En la nación zombi, con destacadas excepciones, la prensa hablada y escrita juega de local en el terreno de la habladuría y la falsedad, alimentando ardores, aireando decires, careando contrarios y elevando a decidores sin ningún propósito de contribuir a fundar la opinión pública. Antes bien, resulta notorio su esfuerzo por distorsionar la percepción de lo que acontece fatigando el juicio con periódicas invocaciones a personajes sobre los que se elevan bloques de odiadores pertinaces y malintencionados.

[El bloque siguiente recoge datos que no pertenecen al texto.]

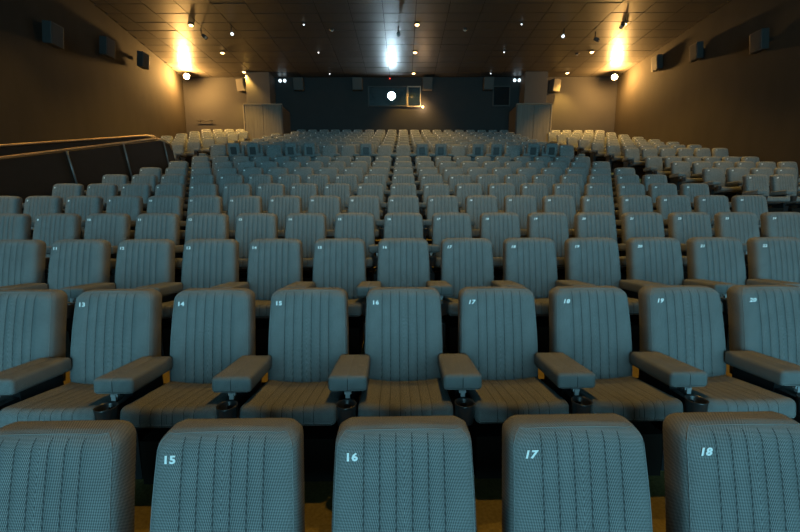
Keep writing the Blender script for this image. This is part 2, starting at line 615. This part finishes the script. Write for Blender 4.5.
NUM = {}
def number_mesh(n):
    if n in NUM:
        return NUM[n]
    cu = bpy.data.curves.new('digits', 'FONT')
    cu.body = str(n)
    cu.size = 0.035
    cu.align_x = 'CENTER'
    cu.align_y = 'CENTER'
    cu.offset = 0.0013
    cu.resolution_u = 2
    cu.extrude = 0.0006
    cu.space_character = 1.06
    cu.shear = 0.22 if n >= 17 else 0.0
    o = bpy.data.objects.new('digits', cu)
    col.objects.link(o)
    dg = bpy.context.evaluated_depsgraph_get()
    me = bpy.data.meshes.new_from_object(o.evaluated_get(dg))
    bpy.data.objects.remove(o)
    bpy.data.curves.remove(cu)
    me.materials.clear()
    me.materials.append(M['thread'])
    for v in me.vertices:
        v.co.x *= 1.2
    NUM[n] = me
    return me
NUM_Z = SEAT_H - 0.074
NUM_LOC = (-0.176, back_front(NUM_Z) - 0.0040, NUM_Z)
NUM_ROT = (math.pi / 2 - LEAN, 0, 0)

# ------------------------------------------------------------------ laying out the seats
ORD = ['front', 'second', 'third', 'fourth', 'fifth', 'sixth', 'seventh', 'eighth', 'ninth', 'tenth', 'eleventh', 'twelfth',
       'thirteenth', 'fourteenth', 'fifteenth', 'sixteenth', 'seventeenth', 'eighteenth']
CNT = ['first', 'second', 'third', 'fourth', 'fifth', 'sixth', 'seventh']
cp, sp_ = math.cos(PITCH), math.sin(PITCH)
def px(x, y, zrel):
    d = y * cp - zrel * sp_
    return 403.5 + 376 * x / d, d
seats = []
for k in range(nrow):
    for n in range(6, 26):
        if k >= 16 and n == 6: continue
        seats.append(('main', k, n, (n - 16) * 0.6))
    for j in range(6):                      # block by the right wall
        if k >= 6 and not (k == 17 and j == 0):
            seats.append(('right', k, j, 7.6 + 0.6 * j))
    for j in range(5):                      # block by the left wall
        if k >= 11 and not (k == 17 and j == 0) and not (k == 11 and j == 4):
            seats.append(('left', k, j, -8.0 - 0.6 * j))
vis = []
for b, k, i, x in seats:
    y, z = ROWY[k] + SKEW * x, ROW[k][1] - 0.2
    x0, d = px(x - 0.25, y, z)
    x1, _ = px(x + 0.25, y, z)
    if x1 > 2 and x0 < 798:
        vis.append((d, b, k, i, x))
vis.sort(key=lambda t: (t[2], t[0]))
single, mass = vis[:300], vis[300:]
TIPPED = {7, 8, 10, 11, 14, 17, 18, 20, 21, 23, 24}
present = {(b, k, i) for _, b, k, i, _ in vis}
def left_end(b, k, i):
    if b == 'main': return (b, k, i - 1) not in present
    if b == 'right': return (b, k, i - 1) not in present
    return (b, k, i + 1) not in present
WORD = 'zero one two three four five six seven eight nine ten eleven twelve thirteen fourteen fifteen sixteen seventeen eighteen nineteen twenty'.split()
WORD += ['twenty-' + q for q in WORD[1:10]]
def seat_label(b, k, i):
    n = WORD[i]
    if b == 'main':
        if k == 10 and i in TIPPED:
            return f'grey cinema seat {n} of the eleventh row, cushion tipped up'
        rw = 'front row' if k == 0 else f'{ORD[k]} row from the front'
        if k == 0 and i == 14:
            return 'grey ribbed cinema seat cut off at the frame edge beside seat fifteen, front row'
        return f'grey ribbed cinema seat marked {n} in the middle block, {rw}'
    side = 'right' if b == 'right' else 'left'
    return f'grey cinema seat, {CNT[i]} from the aisle in the {side} wall block, {ORD[k]} row'
ROT = math.atan(SKEW)
for _, b, k, i, x in single:
    hi = k <= 6
    d, me = LOD[hi]
    root = empty('cinema_seat', (x, ROWY[k] + SKEW * x, (FLOORZ if b == 'main' else SIDEZ)[k]), ROT + R(random.uniform(-0.15, 0.15)))
    tag(root, seat_label(b, k, i), 'seat', 'rows of cinema seats')
    bk = obj('backrest', me['back'], root)
    num = i if b == 'main' else (26 + i if b == 'right' else 5 - i)
    obj('seat_number', number_mesh(num), bk, NUM_LOC, NUM_ROT)
    if k <= 1:
        obj('piping', me['pipe'], bk)
    obj('back_shell', me['shell'], root)
    obj('under_seat_shade', me['plinth'], root)  # added shade block, no real part of the seat
    tip = b == 'main' and k == 10 and i in TIPPED
    st = obj('seat_cushion', me['seat'], root)
    st.matrix_local = TIP_M if tip else SEAT_M
    obj('seat_pan', me['pan'], st)
    sides = [0.0] + ([-0.6] if left_end(b, k, i) else [])
    for dx in sides:
        a = obj('armrest', me['arm'], root)
        a.matrix_local = Matrix.Translation((dx, 0, 0)) @ ARM_M
        if hi and k <= 3:
            obj('clip', me['clip'], a, (0, -0.172, -0.045))
        c = obj('cup_holder', me['cup'], root)
        c.matrix_local = Matrix.Translation((dx, 0, 0)) @ CUP_M
        obj('support_leg', me['leg'], root, (dx, 0, 0))

# the farthest rows, past the limit for single seats
V, F, fm = [], [], []
d, _ = LOD[False]
ident = Matrix.Identity(4)
dotV, dotF = box_vf(-0.016, 0.016, -0.001, 0.001, -0.014, 0.014)
for _, b, k, i, x in mass:
    base = Matrix.Translation((x, ROWY[k] + SKEW * x, FLOORZ[k])) @ Matrix.Rotation(ROT, 4, 'Z')
    items = [(d['back'][0], d['back'][1], ident, 0), (d['seat'][0], d['seat'][1], SEAT_M, 0), (d['arm'][0], d['arm'][1], ARM_M, 0),
             (d['cup'][0], d['cup'][1], CUP_M, 1), (d['leg'][0], d['leg'][1], ident, 1), (d['shell'][0], d['shell'][1], ident, 1),
             (dotV, dotF, Matrix.Translation(NUM_LOC) @ Matrix.Rotation(-LEAN, 4, 'X'), 2)]
    for vv, ff, m, mi in items:
        o = len(V)
        mm = base @ m
        V += xf(vv, mm)
        F += [tuple(q + o for q in f) for f in ff]
        fm += [mi] * len(ff)
far = obj('cinema_seats', mesh('far_seats', V, F, ['fabric', 'shell', 'thread'], False, fm))
tag(far, 'farthest rows of small cinema seats just below the rear wall', 'seats', kind='stuff')

# ------------------------------------------------------------------ handrail and parapet on the left
def Z(r): return EYE + r
par = tag(empty('parapet', (-6.6, 8.5, 0)), 'dark brown sloping parapet with thin posts and brass handrail beside the seats', 'parapet')
def rel(o, parent):
    o.parent = parent
    o.matrix_parent_inverse = parent.matrix_world.inverted() if False else Matrix.Translation(-Vector(parent.location))
rel(prism('parapet_panel', [(4.2, Z(-1.3)), (11.35, Z(0.5)), (11.3, Z(1.30)), (11.12, Z(1.93)), (10.6, Z(1.97)), (4.2, Z(0.33))], -6.70, -6.62, 'panel'), par)
rel(tube('handrail', [(-6.60, 4.2, Z(0.35)), (-6.60, 6.34, Z(0.91)), (-6.60, 8.4, Z(1.45)), (-6.60, 10.45, Z(1.99)), (-6.60, 10.75, Z(2.00)), (-6.6, 11.02, Z(1.95)), (-6.62, 11.12, Z(1.80))], 0.021, 'rail', seg=10), par)
for (ya, za) in ((7.6, 1.22), (9.16, 1.65), (10.72, 1.97), (6.05, 0.82)):
    rel(tube('post', [(-6.585, ya, Z(za)), (-6.585, ya + 0.20, Z(za - 0.85))], 0.017, 'post'), par)
par2 = tag(empty('parapet', (-8.0, 9.5, 0)), 'dark parapet with brass handrail on the far side of the sunken exit', 'parapet')
rel(prism('parapet_panel', [(4.6, Z(-2.4)), (12.75, Z(-2.4)), (12.75, Z(1.7)), (12.6, Z(2.36)), (12.1, Z(2.37)), (4.6, Z(0.57))], -8.10, -8.0, 'panel'), par2)
rel(tube('handrail', [(-7.98, 4.6, Z(0.59)), (-7.98, 7.72, Z(1.34)), (-7.98, 12.09, Z(2.39)), (-7.98, 12.5, Z(2.44)), (-7.98, 12.68, Z(2.36))], 0.026, 'rail', seg=10), par2)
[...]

A todas estas, Juan Pueblo y María Calle, el ciudadano y la ciudadana que atiende su casa, merca hasta lo que alcance, se alimenta con lo que puede, trabaja en lo que aparezca, se consuela esperando “lo que dios provea” y todavía vive “como dios mande”, no sólo dormita, sino que no quiere despertar, ni puede.

Habría que preocuparse entonces por hacer estallar la chispa contra esta pasmosa quietud, ocupándonos en derrumbar la muralla intencionalmente levantada frente a quienes, eternos prisioneros, padecen impávidos la contemplación de las sombras sin atreverse a imaginar siquiera que existe la luz. 

Contra el portafolio del desconsuelo, la desolación y el desconcierto, tendríamos que estar inaugurando el tiempo de la profecía y de lo nuevo por venir pues, aunque se vea inalcanzable, todavía resulta posible. Ojalá nos animen en este propósito las energías renovadas de un nuevo ciclo en la tierra, conscientes de que socavar los cimientos que nos han hecho una nación zombi es una tarea intensa, en una lucha larga y contra enemigos sistémicos que no se fatigan y bien saben lo que hacen, esperan y rentan.